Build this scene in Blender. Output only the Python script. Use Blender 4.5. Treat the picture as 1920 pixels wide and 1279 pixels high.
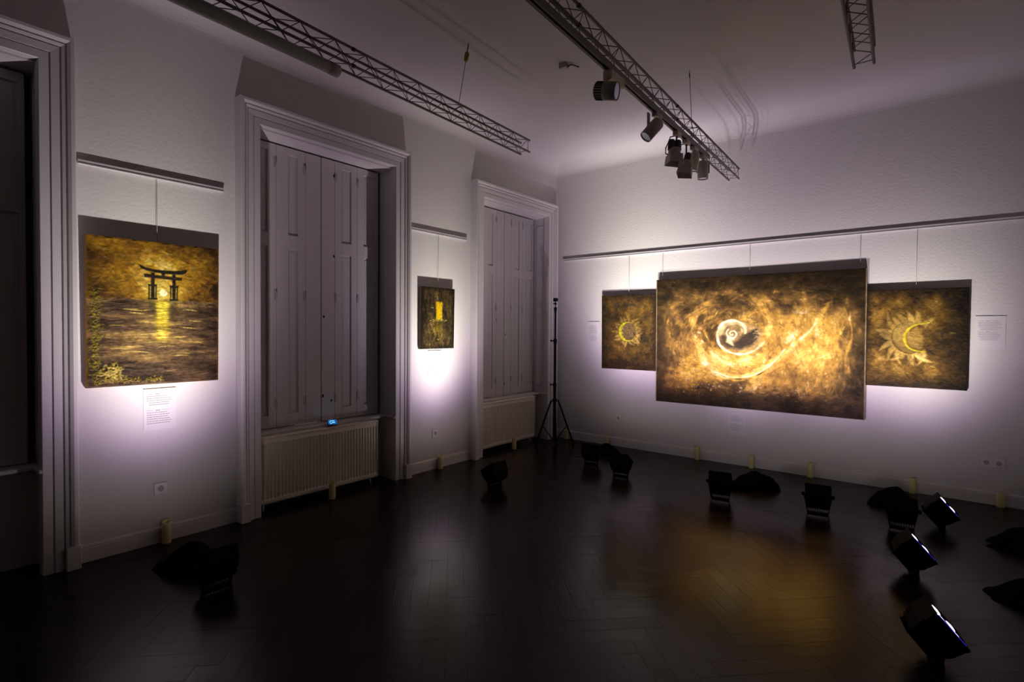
import bpy, bmesh, math, random
import numpy as np
from mathutils import Vector, Matrix

for o in list(bpy.data.objects):
    bpy.data.objects.remove(o)
scn = bpy.context.scene
COL = scn.collection
PI = math.pi

# ------------------------------------------------------------------ camera
YAW, PITCH, ROLL = 0.67677, -0.019185, 0.006366
CAM = Vector((4.248, -6.276, 1.5))
fw = Vector((-math.sin(YAW) * math.cos(PITCH), math.cos(YAW) * math.cos(PITCH), math.sin(PITCH)))
rt = Vector((math.cos(YAW), math.sin(YAW), 0))
up = rt.cross(fw)
r2 = rt * math.cos(ROLL) + up * math.sin(ROLL)
u2 = -rt * math.sin(ROLL) + up * math.cos(ROLL)
cd = bpy.data.cameras.new('camera')
cd.sensor_fit = 'HORIZONTAL'
cd.sensor_width = 36.0
cd.lens = 995.997 / 1920 * 36
cd.clip_start = 0.05
cam = bpy.data.objects.new('camera', cd)
COL.objects.link(cam)
M = Matrix((r2, u2, -fw)).transposed().to_4x4()
M.translation = CAM
cam.matrix_world = M
scn.camera = cam

# ------------------------------------------------------------------ view, world
scn.view_settings.view_transform = 'Standard'
scn.view_settings.look = 'None'
scn.view_settings.gamma = 1.0
scn.view_settings.use_curve_mapping = False
scn.view_settings.exposure = 0.0
w = bpy.data.worlds.new('night')
scn.world = w
w.use_nodes = True
w.node_tree.nodes['Background'].inputs[0].default_value = (0.010, 0.009, 0.012, 1)
w.node_tree.nodes['Background'].inputs[1].default_value = 1.0

# red, green, blue of the beam: relative spread, strength, wide spill
BEAM = [(1.00, 1.0, 0.046), (0.955, 0.96, 0.041), (1.060, 0.845, 0.040)]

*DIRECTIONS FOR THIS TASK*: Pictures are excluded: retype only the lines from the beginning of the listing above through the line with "PI = math.pi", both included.

*RESULT*:
Build this scene in Blender. Output only the Python script. Use Blender 4.5. Treat the picture as 1920 pixels wide and 1279 pixels high.
import bpy, bmesh, math, random
import numpy as np
from mathutils import Vector, Matrix

for o in list(bpy.data.objects):
    bpy.data.objects.remove(o)
scn = bpy.context.scene
COL = scn.collection
PI = math.pi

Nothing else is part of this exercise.